» GIVEN REQUEST: Pictures stay out of the copy. Please reproduce only the lines between the one holding "Model this scene" and the one holding "return n.inputs[k]", inclusive.

──────────

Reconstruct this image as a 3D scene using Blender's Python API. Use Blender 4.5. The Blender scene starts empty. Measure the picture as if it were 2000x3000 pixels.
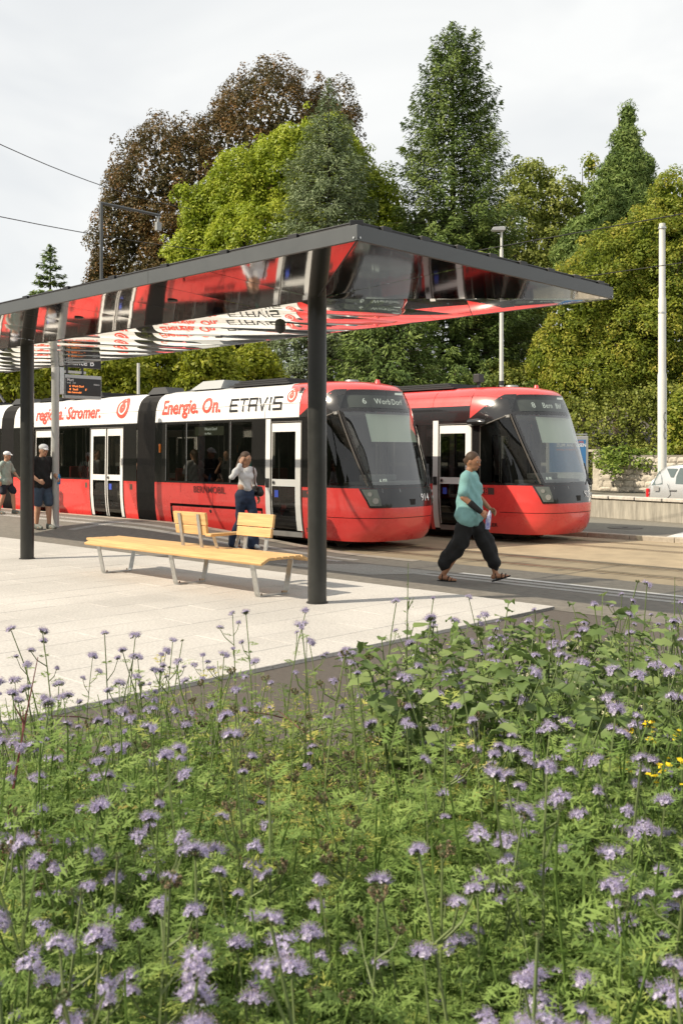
import bpy, bmesh, math, random
import numpy as np
from mathutils import Vector, Matrix, Quaternion
random.seed(7); rng = np.random.default_rng(7)
SC = bpy.context.scene
COL = SC.collection
R = math.radians
# ------------------------------------------------------------------ camera, sky, sun, exposure
# world: X = direction the trams face (along the rails), Y = across the tracks away from the camera, Z up
FPX, HOR, EYE, ANG = 2850.0, 1330.0, 1.70, .771          # focal length and horizon in photograph pixels, eye height
CA, SA = math.cos(ANG), math.sin(ANG)
cam_d = bpy.data.cameras.new('camera'); cam = bpy.data.objects.new('camera', cam_d); COL.objects.link(cam)
cam.location = (0, 0, EYE)
cam.rotation_euler = (R(90), 0, math.atan2(SA, CA))
cam_d.sensor_fit = 'VERTICAL'; cam_d.sensor_height = 36.0; cam_d.lens = 36.0*FPX/3000
cam_d.shift_y = -(1500-HOR)/3000
cam_d.clip_start = .05; cam_d.clip_end = 3000
cam_d.dof.use_dof = True; cam_d.dof.focus_distance = 13.0; cam_d.dof.aperture_fstop = 9.0
SC.camera = cam
SUN_EL = R(39); SUN_H = Vector((.47, .883))                 # horizontal way the shadows fall
world = bpy.data.worlds.new('World'); SC.world = world; world.use_nodes = True
wn, wl = world.node_tree.nodes, world.node_tree.links
wn.clear()
sky = wn.new('ShaderNodeTexSky'); sky.sky_type = 'NISHITA'; sky.sun_disc = False
sky.sun_elevation = SUN_EL; sky.sun_rotation = math.atan2(-SUN_H.x, -SUN_H.y)
sky.air_density = 1.0; sky.dust_density = 1.6; sky.ozone_density = 1.0
tc = wn.new('ShaderNodeTexCoord'); mp = wn.new('ShaderNodeMapping'); mp.inputs['Scale'].default_value = (1.1, 1.1, 3.2)
mp.inputs['Rotation'].default_value = (0, 0, R(20))
nz = wn.new('ShaderNodeTexNoise'); nz.inputs['Scale'].default_value = 2.3; nz.inputs['Detail'].default_value = 4; nz.inputs['Roughness'].default_value = .55
nz.inputs['Distortion'].default_value = .6
rp = wn.new('ShaderNodeValToRGB'); rp.color_ramp.elements[0].position = .30; rp.color_ramp.elements[0].color = (.78, .78, .78, 1)
rp.color_ramp.elements[1].position = .62; rp.color_ramp.elements[1].color = (.98, .98, .98, 1)
veil = wn.new('ShaderNodeRGB'); veil.outputs[0].default_value = (10.1, 10.2, 10.1, 1)      # thin high cloud
mx = wn.new('ShaderNodeMixRGB')
bg = wn.new('ShaderNodeBackground'); bg.inputs['Strength'].default_value = .075
wo = wn.new('ShaderNodeOutputWorld')
wl.new(tc.outputs['Generated'], mp.inputs['Vector']); wl.new(mp.outputs['Vector'], nz.inputs['Vector'])
wl.new(nz.outputs['Fac'], rp.inputs['Fac']); wl.new(rp.outputs['Color'], mx.inputs['Fac'])
wl.new(sky.outputs['Color'], mx.inputs['Color1']); wl.new(veil.outputs[0], mx.inputs['Color2'])
wl.new(mx.outputs['Color'], bg.inputs['Color']); wl.new(bg.outputs['Background'], wo.inputs['Surface'])
sun_d = bpy.data.lights.new('sun', 'SUN'); sun = bpy.data.objects.new('sun', sun_d); COL.objects.link(sun)
sun_d.energy = 4.6; sun_d.angle = R(.6); sun_d.color = (1.0, .885, .71)
sun.rotation_euler = Vector((SUN_H.x*math.cos(SUN_EL), SUN_H.y*math.cos(SUN_EL), -math.sin(SUN_EL))).to_track_quat('-Z', 'Y').to_euler()
sun.location = (-40, -50, 60)
vs = SC.view_settings; vs.view_transform = 'Standard'; vs.look = 'None'; vs.gamma = 1.0; vs.exposure = .40
vs.use_curve_mapping = False
SC.cycles.use_denoising = True; SC.cycles.max_bounces = 8; SC.cycles.transparent_max_bounces = 16
SC.cycles.caustics_reflective = False; SC.cycles.caustics_refractive = False
SC.cycles.sample_clamp_indirect = 6.0

# ------------------------------------------------------------------ measuring helpers (photograph pixel -> place)
def W(xc, d): return (CA*xc - SA*d, SA*xc + CA*d)
def G(x, y, z=0.0):
    d = FPX*(EYE-z)/(y-HOR); return Vector((*W((x-1000)/FPX*d, d), z))
def atd(x, y, d):
    xy = W((x-1000)/FPX*d, d); return Vector((xy[0], xy[1], EYE-(y-HOR)*d/FPX))

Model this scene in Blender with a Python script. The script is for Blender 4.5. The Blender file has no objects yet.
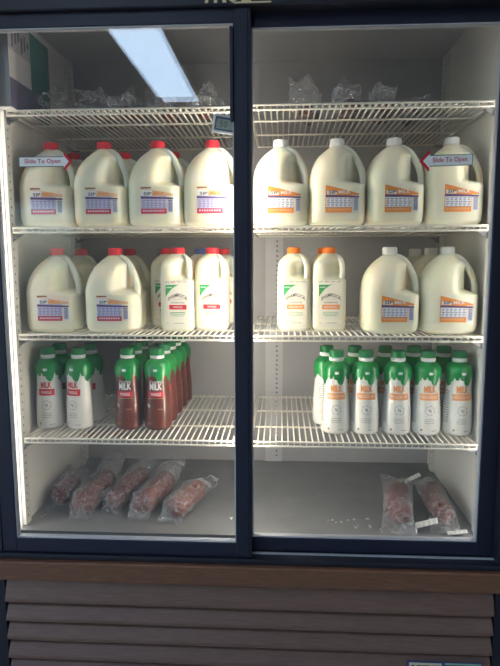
import bpy, bmesh, math, random
from mathutils import Vector, Matrix, Euler, noise

random.seed(7)
C = bpy.context.scene.collection
sin, cos, pi = math.sin, math.cos, math.pi

# ------------------------------------------------------------------ materials
def lin(c):
    c = c / 255.0
    return c / 12.92 if c <= 0.04045 else ((c + 0.055) / 1.055) ** 2.4

def rgb(r, g, b):
    return (lin(r), lin(g), lin(b), 1.0)

def sock(n, *names):
    for k in names:
        if k in n.inputs:
            return n.inputs[k]

def mat(name, col, rough=0.5, metal=0.0, spec=0.5, var=0.0, vscale=30.0, bump=0.0, bscale=200.0, stretch=None, sss=0.0, emit=None, estr=0.0, coat=0.0):
    m = bpy.data.materials.new(name)
    m.use_nodes = True
    nt = m.node_tree
    b = nt.nodes['Principled BSDF']
    b.inputs['Base Color'].default_value = col
    b.inputs['Roughness'].default_value = rough
    b.inputs['Metallic'].default_value = metal
    sock(b, 'Specular IOR Level', 'Specular').default_value = spec
    if coat:
        b.inputs['Coat Weight'].default_value = coat
        b.inputs['Coat Roughness'].default_value = 0.08
    if sss:
        b.inputs['Subsurface Weight'].default_value = sss
        b.inputs['Subsurface Radius'].default_value = (1.0, 0.8, 0.5)
        b.inputs['Subsurface Scale'].default_value = 0.03
    if emit:
        b.inputs['Emission Color'].default_value = emit
        b.inputs['Emission Strength'].default_value = estr
    if var or bump:
        tc = nt.nodes.new('ShaderNodeTexCoord')
        mp = nt.nodes.new('ShaderNodeMapping')
        nt.links.new(tc.outputs['Object'], mp.inputs['Vector'])
        if stretch:
            mp.inputs['Scale'].default_value = stretch
    if var:
        nz = nt.nodes.new('ShaderNodeTexNoise')
        nz.inputs['Scale'].default_value = vscale
        nz.inputs['Detail'].default_value = 5
        nt.links.new(mp.outputs['Vector'], nz.inputs['Vector'])
        rp = nt.nodes.new('ShaderNodeValToRGB')
        rp.color_ramp.elements[0].position = 0.3
        rp.color_ramp.elements[1].position = 0.7
        rp.color_ramp.elements[0].color = tuple(c * (1 - var) for c in col[:3]) + (1,)
        rp.color_ramp.elements[1].color = tuple(min(1, c * (1 + var)) for c in col[:3]) + (1,)
        nt.links.new(nz.outputs['Fac'], rp.inputs['Fac'])
        nt.links.new(rp.outputs['Color'], b.inputs['Base Color'])
    if bump:
        n2 = nt.nodes.new('ShaderNodeTexNoise')
        n2.inputs['Scale'].default_value = bscale
        n2.inputs['Detail'].default_value = 4
        nt.links.new(mp.outputs['Vector'], n2.inputs['Vector'])
        bp = nt.nodes.new('ShaderNodeBump')
        bp.inputs['Strength'].default_value = bump
        bp.inputs['Distance'].default_value = 0.004
        nt.links.new(n2.outputs['Fac'], bp.inputs['Height'])
        nt.links.new(bp.outputs['Normal'], b.inputs['Normal'])
    return m

def clear_mat(name, tint, base_refl, rough, ior=1.5, bump=0.0, bscale=60.0, film=0.0, filmcol=(0.9, 0.9, 0.95, 1)):
    """Thin clear sheet: light passes straight through, the surface mirrors by Fresnel."""
    m = bpy.data.materials.new(name)
    m.use_nodes = True
    nt = m.node_tree
    nt.nodes.clear()
    out = nt.nodes.new('ShaderNodeOutputMaterial')
    tr = nt.nodes.new('ShaderNodeBsdfTransparent')
    tr.inputs['Color'].default_value = tint
    gl = nt.nodes.new('ShaderNodeBsdfGlossy')
    gl.inputs['Roughness'].default_value = rough
    geo = nt.nodes.new('ShaderNodeNewGeometry')
    mx = nt.nodes.new('ShaderNodeMix')          # inside faces use the inverse index, as for a sheet of glass
    mx.data_type = 'FLOAT'
    mx.inputs[2].default_value = ior
    mx.inputs[3].default_value = 1.0 / ior
    nt.links.new(geo.outputs['Backfacing'], mx.inputs[0])
    fr = nt.nodes.new('ShaderNodeFresnel')
    nt.links.new(mx.outputs[0], fr.inputs['IOR'])
    ad = nt.nodes.new('ShaderNodeMath')
    ad.operation = 'MULTIPLY_ADD'
    ad.use_clamp = True
    nt.links.new(fr.outputs[0], ad.inputs[0])
    ad.inputs[1].default_value = 1.0
    ad.inputs[2].default_value = base_refl
    ms = nt.nodes.new('ShaderNodeMixShader')
    nt.links.new(ad.outputs[0], ms.inputs[0])
    nt.links.new(tr.outputs[0], ms.inputs[1])
    nt.links.new(gl.outputs[0], ms.inputs[2])
    last = ms
    if film:
        df = nt.nodes.new('ShaderNodeBsdfDiffuse')
        df.inputs['Color'].default_value = filmcol
        m2 = nt.nodes.new('ShaderNodeMixShader')
        m2.inputs[0].default_value = film
        nt.links.new(ms.outputs[0], m2.inputs[1])
        nt.links.new(df.outputs[0], m2.inputs[2])
        last = m2
    if bump:
        tc = nt.nodes.new('ShaderNodeTexCoord')
        n2 = nt.nodes.new('ShaderNodeTexNoise')
        n2.inputs['Scale'].default_value = bscale
        n2.inputs['Detail'].default_value = 3
        nt.links.new(tc.outputs['Object'], n2.inputs['Vector'])
        bp = nt.nodes.new('ShaderNodeBump')
        bp.inputs['Strength'].default_value = bump
        bp.inputs['Distance'].default_value = 0.006
        nt.links.new(n2.outputs['Fac'], bp.inputs['Height'])
        nt.links.new(bp.outputs['Normal'], gl.inputs['Normal'])
    nt.links.new(last.outputs[0], out.inputs['Surface'])
    return m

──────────

» THE RESPONSE:
Model this scene in Blender with a Python script. The script is for Blender 4.5. The Blender file has no objects yet.
import bpy, bmesh, math, random
from mathutils import Vector, Matrix, Euler, noise

random.seed(7)
C = bpy.context.scene.collection
sin, cos, pi = math.sin, math.cos, math.pi

# ------------------------------------------------------------------ materials
def lin(c):
    c = c / 255.0
    return c / 12.92 if c <= 0.04045 else ((c + 0.055) / 1.055) ** 2.4

def rgb(r, g, b):
    return (lin(r), lin(g), lin(b), 1.0)

def sock(n, *names):
    for k in names:
        if k in n.inputs:
            return n.inputs[k]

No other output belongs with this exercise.